President Obama said Thursday it is now clear Iraq will need help from the United States as the situation there deteriorates, adding that he wouldn't "rule out anything," including drone strikes and air strikes, but not ground troops.

"What we’ve seen over the last couple of days indicates the degree to which Iraq’s going to need more help," Obama said during a meeting with Australian Prime Minister Tony Abbott at the White House. "So my team is working around the clock to identify how we can provide the most effective assistance to them. I don’t rule out anything, because we do have a stake in making sure that these jihadists are not getting a permanent foothold in either Iraq or Syria, for that matter."

When asked Thursday whether the United States is considering drone strikes or any other action to stop the insurgency in Iraq, President Obama says he's looking at all options. (Reuters)


U.S. officials in Congress and the White House have been mulling options on how to help Iraqis, including potential air strikes, for awhile, but insurgents have made rapid gains in the last few days.  The country was on the brink of disintegration Thursday as al-Qaeda-inspired fighters bore down on Baghdad and Kurdish soldiers seized the city of Kirkuk without a fight. So far this June 701 civilians have already been killed in Iraq, according to Iraq Body Count.

Obama said the U.S. government hoped to provide relief as soon as possible. "I think it’s fair to say that, in our consultations with the Iraqis, there will be some short-term, immediate things that need to be done militarily," he said.

At a press briefing, Jay Carney clarified some of the president's comments, saying “We are not contemplating ground troops.

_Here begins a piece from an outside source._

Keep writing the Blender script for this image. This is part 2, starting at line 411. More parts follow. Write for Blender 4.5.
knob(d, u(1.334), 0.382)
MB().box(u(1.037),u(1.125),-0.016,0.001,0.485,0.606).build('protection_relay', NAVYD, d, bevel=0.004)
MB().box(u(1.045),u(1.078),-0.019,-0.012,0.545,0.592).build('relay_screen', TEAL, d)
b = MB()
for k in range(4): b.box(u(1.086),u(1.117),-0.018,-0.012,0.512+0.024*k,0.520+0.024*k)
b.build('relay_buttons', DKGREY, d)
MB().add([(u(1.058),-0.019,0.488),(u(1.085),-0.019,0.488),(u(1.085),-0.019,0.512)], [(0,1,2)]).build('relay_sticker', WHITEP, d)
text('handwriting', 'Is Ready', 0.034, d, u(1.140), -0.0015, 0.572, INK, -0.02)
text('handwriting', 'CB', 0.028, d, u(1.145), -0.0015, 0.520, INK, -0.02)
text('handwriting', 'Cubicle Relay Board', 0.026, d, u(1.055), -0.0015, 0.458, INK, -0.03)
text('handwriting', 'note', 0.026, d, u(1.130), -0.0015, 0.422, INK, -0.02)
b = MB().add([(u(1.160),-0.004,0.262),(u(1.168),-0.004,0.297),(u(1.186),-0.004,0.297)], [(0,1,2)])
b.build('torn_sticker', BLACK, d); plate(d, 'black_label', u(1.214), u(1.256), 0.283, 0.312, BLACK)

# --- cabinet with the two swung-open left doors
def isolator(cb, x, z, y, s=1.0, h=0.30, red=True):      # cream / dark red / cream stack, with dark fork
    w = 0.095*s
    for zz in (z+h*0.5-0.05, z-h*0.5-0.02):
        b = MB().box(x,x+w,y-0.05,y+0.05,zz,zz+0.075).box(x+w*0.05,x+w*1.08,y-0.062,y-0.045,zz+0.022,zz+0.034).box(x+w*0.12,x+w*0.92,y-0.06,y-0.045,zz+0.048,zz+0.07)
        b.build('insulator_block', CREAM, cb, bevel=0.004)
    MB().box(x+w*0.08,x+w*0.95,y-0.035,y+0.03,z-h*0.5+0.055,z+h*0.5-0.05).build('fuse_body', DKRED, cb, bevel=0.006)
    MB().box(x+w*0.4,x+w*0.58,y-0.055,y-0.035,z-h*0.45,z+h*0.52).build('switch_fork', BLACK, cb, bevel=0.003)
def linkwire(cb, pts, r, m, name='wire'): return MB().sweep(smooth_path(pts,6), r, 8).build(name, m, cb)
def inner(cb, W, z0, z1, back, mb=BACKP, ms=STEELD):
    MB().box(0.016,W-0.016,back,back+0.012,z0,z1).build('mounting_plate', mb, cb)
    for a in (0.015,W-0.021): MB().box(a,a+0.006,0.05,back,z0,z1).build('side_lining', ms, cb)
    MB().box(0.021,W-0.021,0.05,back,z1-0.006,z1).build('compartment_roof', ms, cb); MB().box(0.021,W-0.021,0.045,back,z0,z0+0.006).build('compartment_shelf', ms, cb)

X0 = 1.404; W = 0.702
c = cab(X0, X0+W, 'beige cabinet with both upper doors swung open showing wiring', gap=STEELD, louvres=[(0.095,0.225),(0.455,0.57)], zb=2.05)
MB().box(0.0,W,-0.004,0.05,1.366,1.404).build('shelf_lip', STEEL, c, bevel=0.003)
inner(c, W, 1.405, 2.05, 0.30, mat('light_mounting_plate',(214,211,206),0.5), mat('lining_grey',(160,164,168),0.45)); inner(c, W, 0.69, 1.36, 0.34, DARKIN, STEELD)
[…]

I want to be clear about that." He continued, "When he said that he’s not ruling anything out he was responding to the question about air strikes and would he consider air strikes and that’s what he meant.”

Obama also said that there were political ways to provide relief for Iraqi citizens which would have to originate from the Iraqi government. "But this should be also a wake-up call for the Iraqi government," he said. "There has to be a political component to this so that Sunni and Shia who care about building a functioning state that can bring about security and prosperity to all people inside of Iraq come together and work diligently against these extremists. And that is going to require concessions on the part of both Shia and Sunni that we haven’t seen so far."

The United States has grown less supportive of Prime Minister Nouri al-Maliki over the years, as order in the country has disintegrated. Sen. Bob Corker, the top Republican on the on the Senate Foreign Relations Committee, told the Associated Press yesterday, “He’s obviously not been a good prime minister."

Dovetailing with recent addresses the president has given on American foreign policy, Obama ended by discussing the longterm role the United States will have in countries like Iraq.

"We’re not going to be able to be everywhere all the time," he said. "But what we can do is to make sure that we are consistently helping to finance, train, advise military forces with partner countries, including Iraq, that have the capacity to maintain their own security. And that is a long and laborious process, but it’s one that we need to get started."